STATED PROBLEM: Repeat the listing that follows, character for character, minus the pictures.

::::::

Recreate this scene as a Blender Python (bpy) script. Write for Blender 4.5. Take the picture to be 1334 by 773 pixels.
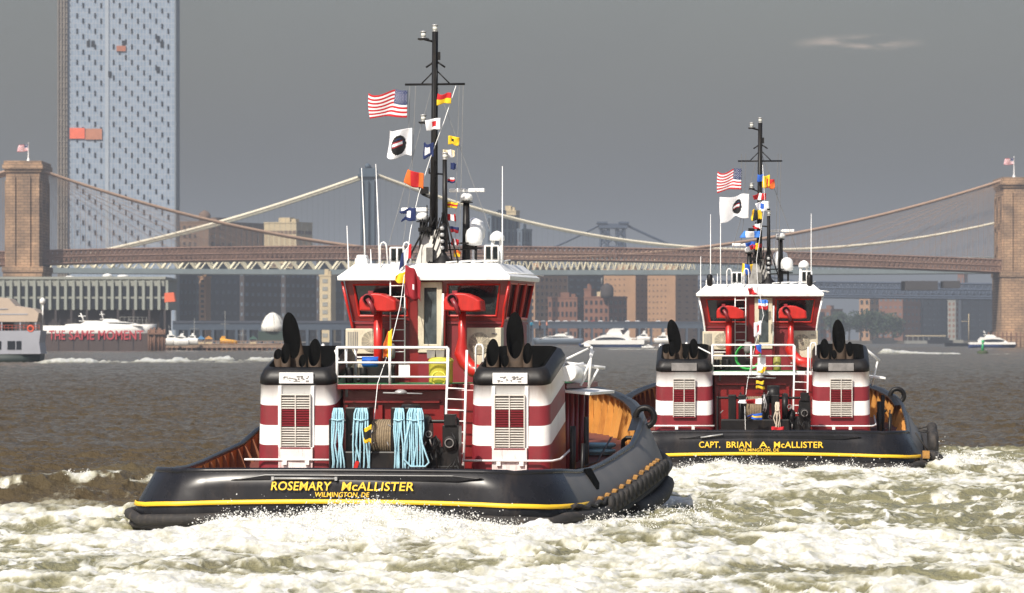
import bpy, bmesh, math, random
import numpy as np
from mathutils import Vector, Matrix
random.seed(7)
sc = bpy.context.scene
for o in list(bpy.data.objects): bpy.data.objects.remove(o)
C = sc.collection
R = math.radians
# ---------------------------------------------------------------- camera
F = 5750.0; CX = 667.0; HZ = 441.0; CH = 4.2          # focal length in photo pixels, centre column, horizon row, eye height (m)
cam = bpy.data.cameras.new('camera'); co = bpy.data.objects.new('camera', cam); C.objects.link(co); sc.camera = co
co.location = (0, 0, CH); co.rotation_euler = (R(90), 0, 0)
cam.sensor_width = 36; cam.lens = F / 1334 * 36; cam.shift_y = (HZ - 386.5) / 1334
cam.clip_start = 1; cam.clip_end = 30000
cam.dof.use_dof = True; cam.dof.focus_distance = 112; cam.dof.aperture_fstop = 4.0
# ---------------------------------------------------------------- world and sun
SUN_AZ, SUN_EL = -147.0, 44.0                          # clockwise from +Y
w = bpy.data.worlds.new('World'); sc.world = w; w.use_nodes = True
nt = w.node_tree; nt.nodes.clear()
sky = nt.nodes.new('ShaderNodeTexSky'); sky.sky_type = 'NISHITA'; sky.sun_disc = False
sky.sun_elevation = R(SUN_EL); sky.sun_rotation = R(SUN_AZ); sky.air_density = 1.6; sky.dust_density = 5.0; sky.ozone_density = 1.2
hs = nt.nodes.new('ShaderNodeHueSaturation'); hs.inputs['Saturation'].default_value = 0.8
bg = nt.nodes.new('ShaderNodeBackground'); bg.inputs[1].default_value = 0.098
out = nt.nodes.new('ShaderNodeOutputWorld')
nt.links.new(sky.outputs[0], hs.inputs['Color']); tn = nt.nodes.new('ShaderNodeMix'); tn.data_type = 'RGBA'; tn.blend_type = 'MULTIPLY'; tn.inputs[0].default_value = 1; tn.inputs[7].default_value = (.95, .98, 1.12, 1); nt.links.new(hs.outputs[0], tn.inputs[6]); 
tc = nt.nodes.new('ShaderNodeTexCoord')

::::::

RESULT OF THIS TASK:
Recreate this scene as a Blender Python (bpy) script. Write for Blender 4.5. Take the picture to be 1334 by 773 pixels.
import bpy, bmesh, math, random
import numpy as np
from mathutils import Vector, Matrix
random.seed(7)
sc = bpy.context.scene
for o in list(bpy.data.objects): bpy.data.objects.remove(o)
C = sc.collection
R = math.radians
# ---------------------------------------------------------------- camera
F = 5750.0; CX = 667.0; HZ = 441.0; CH = 4.2          # focal length in photo pixels, centre column, horizon row, eye height (m)
cam = bpy.data.cameras.new('camera'); co = bpy.data.objects.new('camera', cam); C.objects.link(co); sc.camera = co
co.location = (0, 0, CH); co.rotation_euler = (R(90), 0, 0)
cam.sensor_width = 36; cam.lens = F / 1334 * 36; cam.shift_y = (HZ - 386.5) / 1334
cam.clip_start = 1; cam.clip_end = 30000
cam.dof.use_dof = True; cam.dof.focus_distance = 112; cam.dof.aperture_fstop = 4.0
# ---------------------------------------------------------------- world and sun
SUN_AZ, SUN_EL = -147.0, 44.0                          # clockwise from +Y
w = bpy.data.worlds.new('World'); sc.world = w; w.use_nodes = True
nt = w.node_tree; nt.nodes.clear()
sky = nt.nodes.new('ShaderNodeTexSky'); sky.sky_type = 'NISHITA'; sky.sun_disc = False
sky.sun_elevation = R(SUN_EL); sky.sun_rotation = R(SUN_AZ); sky.air_density = 1.6; sky.dust_density = 5.0; sky.ozone_density = 1.2
hs = nt.nodes.new('ShaderNodeHueSaturation'); hs.inputs['Saturation'].default_value = 0.8
bg = nt.nodes.new('ShaderNodeBackground'); bg.inputs[1].default_value = 0.098
out = nt.nodes.new('ShaderNodeOutputWorld')
nt.links.new(sky.outputs[0], hs.inputs['Color']); tn = nt.nodes.new('ShaderNodeMix'); tn.data_type = 'RGBA'; tn.blend_type = 'MULTIPLY'; tn.inputs[0].default_value = 1; tn.inputs[7].default_value = (.95, .98, 1.12, 1); nt.links.new(hs.outputs[0], tn.inputs[6]); 
tc = nt.nodes.new('ShaderNodeTexCoord')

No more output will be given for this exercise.